--- Data records ---

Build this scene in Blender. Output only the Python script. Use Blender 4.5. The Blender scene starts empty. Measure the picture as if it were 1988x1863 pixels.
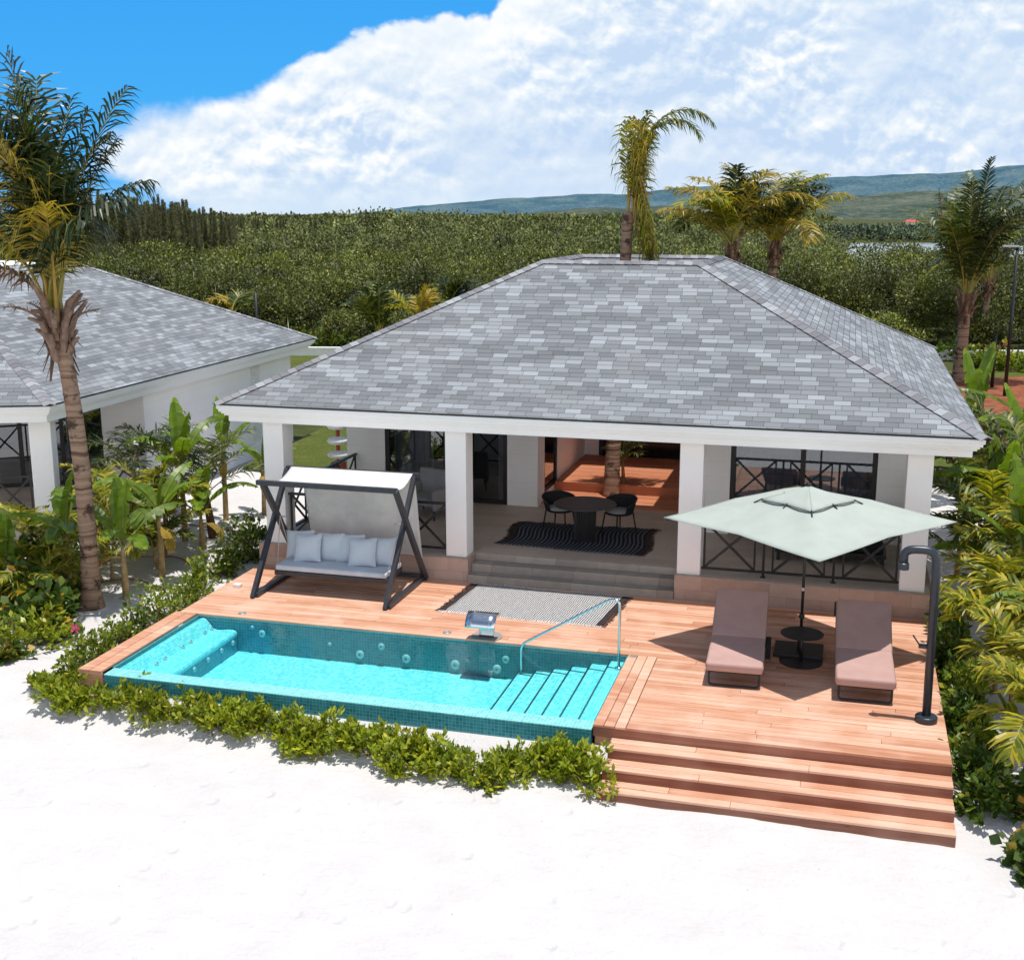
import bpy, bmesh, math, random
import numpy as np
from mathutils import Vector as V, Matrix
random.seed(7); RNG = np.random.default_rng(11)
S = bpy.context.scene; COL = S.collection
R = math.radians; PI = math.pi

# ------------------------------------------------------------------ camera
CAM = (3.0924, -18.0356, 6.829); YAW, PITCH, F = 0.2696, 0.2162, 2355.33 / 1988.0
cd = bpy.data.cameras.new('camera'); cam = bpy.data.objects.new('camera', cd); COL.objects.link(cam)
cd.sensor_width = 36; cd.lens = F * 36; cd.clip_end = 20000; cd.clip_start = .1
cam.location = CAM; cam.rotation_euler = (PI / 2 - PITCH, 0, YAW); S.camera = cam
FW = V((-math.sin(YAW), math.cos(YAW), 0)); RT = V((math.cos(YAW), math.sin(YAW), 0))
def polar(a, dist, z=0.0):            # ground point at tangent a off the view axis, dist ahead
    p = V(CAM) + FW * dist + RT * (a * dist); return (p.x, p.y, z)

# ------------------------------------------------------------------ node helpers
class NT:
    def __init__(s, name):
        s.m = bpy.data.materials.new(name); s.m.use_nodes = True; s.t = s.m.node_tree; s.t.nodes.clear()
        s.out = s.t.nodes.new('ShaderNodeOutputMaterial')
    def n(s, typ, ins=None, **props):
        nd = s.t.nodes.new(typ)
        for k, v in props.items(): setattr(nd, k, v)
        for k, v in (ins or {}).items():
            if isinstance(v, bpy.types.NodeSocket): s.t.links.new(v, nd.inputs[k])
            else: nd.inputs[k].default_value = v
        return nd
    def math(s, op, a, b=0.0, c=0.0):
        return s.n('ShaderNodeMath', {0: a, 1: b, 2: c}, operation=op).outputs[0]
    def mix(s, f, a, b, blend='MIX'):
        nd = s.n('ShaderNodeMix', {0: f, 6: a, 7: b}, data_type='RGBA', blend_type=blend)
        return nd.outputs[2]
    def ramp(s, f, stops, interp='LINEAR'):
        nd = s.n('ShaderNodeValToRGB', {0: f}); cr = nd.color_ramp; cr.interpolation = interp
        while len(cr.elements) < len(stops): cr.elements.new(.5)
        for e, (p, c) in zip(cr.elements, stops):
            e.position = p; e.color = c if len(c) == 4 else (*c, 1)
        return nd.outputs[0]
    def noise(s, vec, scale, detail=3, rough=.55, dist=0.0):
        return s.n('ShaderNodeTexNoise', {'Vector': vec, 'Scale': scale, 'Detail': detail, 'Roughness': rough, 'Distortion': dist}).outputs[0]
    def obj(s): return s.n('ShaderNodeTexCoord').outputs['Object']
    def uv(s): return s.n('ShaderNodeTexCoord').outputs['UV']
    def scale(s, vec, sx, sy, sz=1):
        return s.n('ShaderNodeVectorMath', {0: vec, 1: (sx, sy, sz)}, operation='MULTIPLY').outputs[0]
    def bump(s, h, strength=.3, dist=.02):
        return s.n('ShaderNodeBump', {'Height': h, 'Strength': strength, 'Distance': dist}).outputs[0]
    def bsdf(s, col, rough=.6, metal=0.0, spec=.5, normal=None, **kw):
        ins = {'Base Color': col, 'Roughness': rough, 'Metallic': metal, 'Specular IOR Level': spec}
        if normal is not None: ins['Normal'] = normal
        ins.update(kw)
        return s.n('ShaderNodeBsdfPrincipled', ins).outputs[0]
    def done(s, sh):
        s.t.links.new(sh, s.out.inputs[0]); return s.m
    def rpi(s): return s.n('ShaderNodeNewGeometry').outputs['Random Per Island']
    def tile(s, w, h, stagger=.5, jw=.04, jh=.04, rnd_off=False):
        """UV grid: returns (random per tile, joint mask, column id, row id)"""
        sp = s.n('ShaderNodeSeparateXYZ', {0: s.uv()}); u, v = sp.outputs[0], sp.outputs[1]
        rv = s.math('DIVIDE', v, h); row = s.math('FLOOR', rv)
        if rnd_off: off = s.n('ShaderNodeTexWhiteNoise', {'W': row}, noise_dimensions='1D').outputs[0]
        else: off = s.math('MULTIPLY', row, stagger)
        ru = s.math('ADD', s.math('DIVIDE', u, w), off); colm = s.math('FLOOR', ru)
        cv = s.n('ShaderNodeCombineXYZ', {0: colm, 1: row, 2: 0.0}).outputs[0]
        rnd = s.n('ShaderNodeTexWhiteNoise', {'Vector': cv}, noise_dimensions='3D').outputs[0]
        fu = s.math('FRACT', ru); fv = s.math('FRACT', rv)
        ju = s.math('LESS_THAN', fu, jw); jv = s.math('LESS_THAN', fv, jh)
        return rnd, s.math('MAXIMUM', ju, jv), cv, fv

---
--- Data records ---

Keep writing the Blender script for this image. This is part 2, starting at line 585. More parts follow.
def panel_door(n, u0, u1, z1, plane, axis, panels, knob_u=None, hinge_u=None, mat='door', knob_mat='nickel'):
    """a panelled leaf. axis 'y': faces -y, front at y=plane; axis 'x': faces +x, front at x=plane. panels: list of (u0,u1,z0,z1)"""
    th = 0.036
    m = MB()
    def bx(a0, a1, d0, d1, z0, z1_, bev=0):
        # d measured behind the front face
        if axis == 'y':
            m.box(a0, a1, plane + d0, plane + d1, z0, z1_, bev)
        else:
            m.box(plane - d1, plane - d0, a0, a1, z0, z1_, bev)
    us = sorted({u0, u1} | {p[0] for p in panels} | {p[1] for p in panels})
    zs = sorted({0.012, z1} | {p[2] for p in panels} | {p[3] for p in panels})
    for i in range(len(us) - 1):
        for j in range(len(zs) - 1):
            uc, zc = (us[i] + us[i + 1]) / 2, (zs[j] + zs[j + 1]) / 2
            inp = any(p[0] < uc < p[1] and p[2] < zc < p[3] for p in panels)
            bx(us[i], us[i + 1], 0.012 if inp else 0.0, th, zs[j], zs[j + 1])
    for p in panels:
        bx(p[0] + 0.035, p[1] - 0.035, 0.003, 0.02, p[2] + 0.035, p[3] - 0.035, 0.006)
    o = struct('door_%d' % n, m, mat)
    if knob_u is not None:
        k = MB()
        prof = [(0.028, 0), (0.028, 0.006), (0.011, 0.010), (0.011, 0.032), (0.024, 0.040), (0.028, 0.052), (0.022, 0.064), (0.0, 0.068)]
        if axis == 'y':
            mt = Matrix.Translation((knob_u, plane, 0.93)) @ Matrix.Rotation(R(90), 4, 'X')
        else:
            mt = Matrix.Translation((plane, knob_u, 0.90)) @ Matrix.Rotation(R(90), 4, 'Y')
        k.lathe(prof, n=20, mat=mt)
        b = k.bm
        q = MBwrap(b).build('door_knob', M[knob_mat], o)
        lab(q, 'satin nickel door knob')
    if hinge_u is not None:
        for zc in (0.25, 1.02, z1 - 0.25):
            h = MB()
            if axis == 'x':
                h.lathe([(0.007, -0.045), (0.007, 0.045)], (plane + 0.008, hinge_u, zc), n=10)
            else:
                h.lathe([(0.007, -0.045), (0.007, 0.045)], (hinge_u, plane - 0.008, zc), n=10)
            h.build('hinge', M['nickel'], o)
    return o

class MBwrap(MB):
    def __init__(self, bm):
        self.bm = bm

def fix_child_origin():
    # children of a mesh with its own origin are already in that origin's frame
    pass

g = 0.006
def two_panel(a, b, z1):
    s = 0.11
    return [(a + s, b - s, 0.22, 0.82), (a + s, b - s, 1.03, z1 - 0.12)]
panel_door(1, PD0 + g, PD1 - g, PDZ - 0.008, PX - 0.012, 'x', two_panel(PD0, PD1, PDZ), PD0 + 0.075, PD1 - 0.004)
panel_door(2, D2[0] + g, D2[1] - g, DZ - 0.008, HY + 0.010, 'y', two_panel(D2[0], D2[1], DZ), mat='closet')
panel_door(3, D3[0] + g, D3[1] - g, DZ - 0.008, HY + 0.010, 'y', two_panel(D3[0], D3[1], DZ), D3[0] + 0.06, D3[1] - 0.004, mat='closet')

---
--- Data records ---

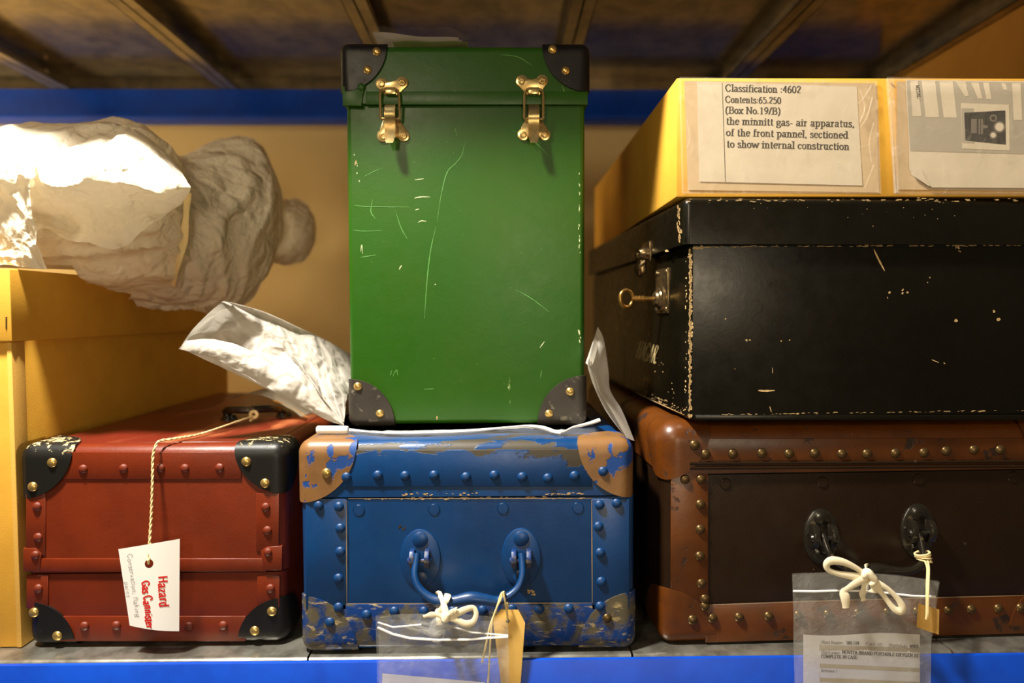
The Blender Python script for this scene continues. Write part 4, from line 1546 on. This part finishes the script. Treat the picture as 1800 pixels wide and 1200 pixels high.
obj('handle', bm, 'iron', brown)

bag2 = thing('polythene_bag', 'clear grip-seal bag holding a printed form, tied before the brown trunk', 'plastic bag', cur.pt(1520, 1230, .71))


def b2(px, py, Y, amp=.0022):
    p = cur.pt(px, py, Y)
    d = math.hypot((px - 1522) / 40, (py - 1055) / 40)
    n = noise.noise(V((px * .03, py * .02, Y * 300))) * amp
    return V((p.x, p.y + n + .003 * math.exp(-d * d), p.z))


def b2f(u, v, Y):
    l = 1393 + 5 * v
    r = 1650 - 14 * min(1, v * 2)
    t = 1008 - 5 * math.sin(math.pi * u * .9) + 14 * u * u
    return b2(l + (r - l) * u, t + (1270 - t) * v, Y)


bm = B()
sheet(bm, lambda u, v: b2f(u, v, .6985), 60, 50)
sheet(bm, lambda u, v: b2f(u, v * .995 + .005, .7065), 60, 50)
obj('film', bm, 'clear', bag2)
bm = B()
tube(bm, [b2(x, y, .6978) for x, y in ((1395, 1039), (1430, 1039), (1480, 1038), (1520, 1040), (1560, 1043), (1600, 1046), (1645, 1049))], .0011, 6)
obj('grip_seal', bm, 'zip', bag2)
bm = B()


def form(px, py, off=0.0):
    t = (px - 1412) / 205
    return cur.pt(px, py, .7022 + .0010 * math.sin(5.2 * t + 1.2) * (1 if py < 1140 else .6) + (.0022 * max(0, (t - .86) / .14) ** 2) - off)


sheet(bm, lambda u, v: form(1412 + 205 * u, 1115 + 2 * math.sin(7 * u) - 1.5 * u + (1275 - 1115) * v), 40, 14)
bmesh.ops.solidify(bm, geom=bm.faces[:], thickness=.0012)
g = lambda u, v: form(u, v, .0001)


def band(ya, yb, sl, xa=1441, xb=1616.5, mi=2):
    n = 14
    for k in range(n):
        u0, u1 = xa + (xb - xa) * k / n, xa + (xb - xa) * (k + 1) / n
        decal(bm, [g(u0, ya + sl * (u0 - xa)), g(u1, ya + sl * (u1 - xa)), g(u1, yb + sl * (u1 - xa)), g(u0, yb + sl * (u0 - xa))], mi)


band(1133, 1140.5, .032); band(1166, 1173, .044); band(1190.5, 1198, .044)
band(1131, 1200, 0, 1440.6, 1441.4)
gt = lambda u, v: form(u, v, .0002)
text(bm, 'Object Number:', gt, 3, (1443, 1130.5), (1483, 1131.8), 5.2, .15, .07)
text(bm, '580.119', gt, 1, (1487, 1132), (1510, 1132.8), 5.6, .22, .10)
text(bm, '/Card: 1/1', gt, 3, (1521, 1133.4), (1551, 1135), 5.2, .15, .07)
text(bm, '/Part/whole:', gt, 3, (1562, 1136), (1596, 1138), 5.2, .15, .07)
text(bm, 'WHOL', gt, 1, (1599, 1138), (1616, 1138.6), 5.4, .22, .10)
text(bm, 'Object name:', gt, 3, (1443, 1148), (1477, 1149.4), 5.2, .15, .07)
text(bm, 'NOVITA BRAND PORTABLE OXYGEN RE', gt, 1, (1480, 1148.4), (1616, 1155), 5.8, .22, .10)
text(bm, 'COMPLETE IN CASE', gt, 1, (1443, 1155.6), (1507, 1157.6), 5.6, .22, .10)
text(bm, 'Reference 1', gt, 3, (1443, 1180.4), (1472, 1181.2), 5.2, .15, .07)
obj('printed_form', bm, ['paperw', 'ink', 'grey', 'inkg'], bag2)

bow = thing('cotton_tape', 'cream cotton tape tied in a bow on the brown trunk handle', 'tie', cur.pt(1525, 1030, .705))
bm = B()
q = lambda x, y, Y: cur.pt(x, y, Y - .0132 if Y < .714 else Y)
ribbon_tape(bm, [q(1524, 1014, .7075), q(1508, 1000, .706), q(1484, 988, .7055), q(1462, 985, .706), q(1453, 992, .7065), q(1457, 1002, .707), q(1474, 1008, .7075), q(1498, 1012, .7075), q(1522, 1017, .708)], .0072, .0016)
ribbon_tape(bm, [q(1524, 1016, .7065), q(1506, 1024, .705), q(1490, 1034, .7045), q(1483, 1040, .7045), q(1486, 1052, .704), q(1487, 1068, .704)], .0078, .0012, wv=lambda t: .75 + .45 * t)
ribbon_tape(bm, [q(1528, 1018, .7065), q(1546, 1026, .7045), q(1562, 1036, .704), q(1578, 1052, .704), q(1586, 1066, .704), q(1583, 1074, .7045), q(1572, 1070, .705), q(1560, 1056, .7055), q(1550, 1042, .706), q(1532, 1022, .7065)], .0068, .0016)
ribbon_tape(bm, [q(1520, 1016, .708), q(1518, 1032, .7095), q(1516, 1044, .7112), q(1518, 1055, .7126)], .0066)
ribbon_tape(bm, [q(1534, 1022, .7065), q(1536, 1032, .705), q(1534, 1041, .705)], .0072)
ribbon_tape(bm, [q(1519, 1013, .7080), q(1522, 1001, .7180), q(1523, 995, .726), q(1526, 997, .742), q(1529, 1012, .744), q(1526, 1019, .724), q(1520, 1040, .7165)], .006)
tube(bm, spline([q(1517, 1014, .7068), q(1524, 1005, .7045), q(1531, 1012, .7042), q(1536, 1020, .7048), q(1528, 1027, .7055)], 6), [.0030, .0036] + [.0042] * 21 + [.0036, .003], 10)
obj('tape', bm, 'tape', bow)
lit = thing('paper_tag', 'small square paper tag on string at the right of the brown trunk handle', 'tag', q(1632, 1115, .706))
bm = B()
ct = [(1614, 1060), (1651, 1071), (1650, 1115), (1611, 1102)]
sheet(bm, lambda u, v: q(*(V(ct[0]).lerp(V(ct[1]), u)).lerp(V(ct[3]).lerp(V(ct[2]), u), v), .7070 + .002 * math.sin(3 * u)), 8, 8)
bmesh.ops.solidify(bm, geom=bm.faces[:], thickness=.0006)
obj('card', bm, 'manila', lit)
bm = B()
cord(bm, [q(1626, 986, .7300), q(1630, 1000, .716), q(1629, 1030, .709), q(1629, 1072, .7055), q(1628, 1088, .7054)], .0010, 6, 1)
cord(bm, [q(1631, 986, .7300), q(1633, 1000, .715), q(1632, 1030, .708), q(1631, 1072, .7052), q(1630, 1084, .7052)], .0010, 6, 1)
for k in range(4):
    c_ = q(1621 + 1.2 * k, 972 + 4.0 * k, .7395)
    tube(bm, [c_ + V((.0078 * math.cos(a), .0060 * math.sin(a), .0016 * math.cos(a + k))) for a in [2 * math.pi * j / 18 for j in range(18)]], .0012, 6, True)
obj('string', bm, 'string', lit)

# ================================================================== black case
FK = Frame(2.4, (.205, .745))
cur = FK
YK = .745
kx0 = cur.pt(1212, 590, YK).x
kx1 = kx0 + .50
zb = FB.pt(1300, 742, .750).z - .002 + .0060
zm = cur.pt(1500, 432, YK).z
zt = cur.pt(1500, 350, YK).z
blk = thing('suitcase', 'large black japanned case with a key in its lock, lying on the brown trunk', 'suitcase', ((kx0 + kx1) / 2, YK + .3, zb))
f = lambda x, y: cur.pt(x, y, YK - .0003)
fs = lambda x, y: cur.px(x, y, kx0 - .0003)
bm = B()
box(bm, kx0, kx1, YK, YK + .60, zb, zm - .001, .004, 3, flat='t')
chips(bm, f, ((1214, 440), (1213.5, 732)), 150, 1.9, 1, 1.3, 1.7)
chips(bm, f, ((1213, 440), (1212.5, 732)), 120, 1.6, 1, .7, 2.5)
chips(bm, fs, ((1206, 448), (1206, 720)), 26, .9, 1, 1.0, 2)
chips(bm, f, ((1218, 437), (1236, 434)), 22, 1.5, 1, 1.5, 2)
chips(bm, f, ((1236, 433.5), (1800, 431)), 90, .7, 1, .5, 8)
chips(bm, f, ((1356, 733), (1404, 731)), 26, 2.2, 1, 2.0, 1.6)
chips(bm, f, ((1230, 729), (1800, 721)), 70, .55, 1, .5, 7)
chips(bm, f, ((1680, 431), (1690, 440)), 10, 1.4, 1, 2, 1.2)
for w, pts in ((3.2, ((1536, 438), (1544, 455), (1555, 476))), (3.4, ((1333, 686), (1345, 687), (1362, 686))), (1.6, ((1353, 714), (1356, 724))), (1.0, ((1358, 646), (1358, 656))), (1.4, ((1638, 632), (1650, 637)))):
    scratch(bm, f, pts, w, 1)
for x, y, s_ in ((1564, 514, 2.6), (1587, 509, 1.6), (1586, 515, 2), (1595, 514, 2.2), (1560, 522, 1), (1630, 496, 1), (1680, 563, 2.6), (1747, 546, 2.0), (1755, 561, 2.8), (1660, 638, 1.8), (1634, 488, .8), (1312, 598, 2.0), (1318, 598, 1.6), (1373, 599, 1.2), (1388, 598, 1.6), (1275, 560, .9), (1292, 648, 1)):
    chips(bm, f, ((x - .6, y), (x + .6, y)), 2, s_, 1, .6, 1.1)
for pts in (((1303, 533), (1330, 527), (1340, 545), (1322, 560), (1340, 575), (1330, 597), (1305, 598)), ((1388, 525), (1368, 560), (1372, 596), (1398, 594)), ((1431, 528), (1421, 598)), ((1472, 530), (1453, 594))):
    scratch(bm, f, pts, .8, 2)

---

### Exercise:
Going back to the data above, write out everything from the line with "Build this scene" down to the line with "p = V(CAM) +", both included, leaving every picture out.

### Exercise response:
Build this scene in Blender. Output only the Python script. Use Blender 4.5. The Blender scene starts empty. Measure the picture as if it were 1988x1863 pixels.
import bpy, bmesh, math, random
import numpy as np
from mathutils import Vector as V, Matrix
random.seed(7); RNG = np.random.default_rng(11)
S = bpy.context.scene; COL = S.collection
R = math.radians; PI = math.pi

# ------------------------------------------------------------------ camera
CAM = (3.0924, -18.0356, 6.829); YAW, PITCH, F = 0.2696, 0.2162, 2355.33 / 1988.0
cd = bpy.data.cameras.new('camera'); cam = bpy.data.objects.new('camera', cd); COL.objects.link(cam)
cd.sensor_width = 36; cd.lens = F * 36; cd.clip_end = 20000; cd.clip_start = .1
cam.location = CAM; cam.rotation_euler = (PI / 2 - PITCH, 0, YAW); S.camera = cam
FW = V((-math.sin(YAW), math.cos(YAW), 0)); RT = V((math.cos(YAW), math.sin(YAW), 0))
def polar(a, dist, z=0.0):            # ground point at tangent a off the view axis, dist ahead
    p = V(CAM) + FW * dist + RT * (a * dist); return (p.x, p.y, z)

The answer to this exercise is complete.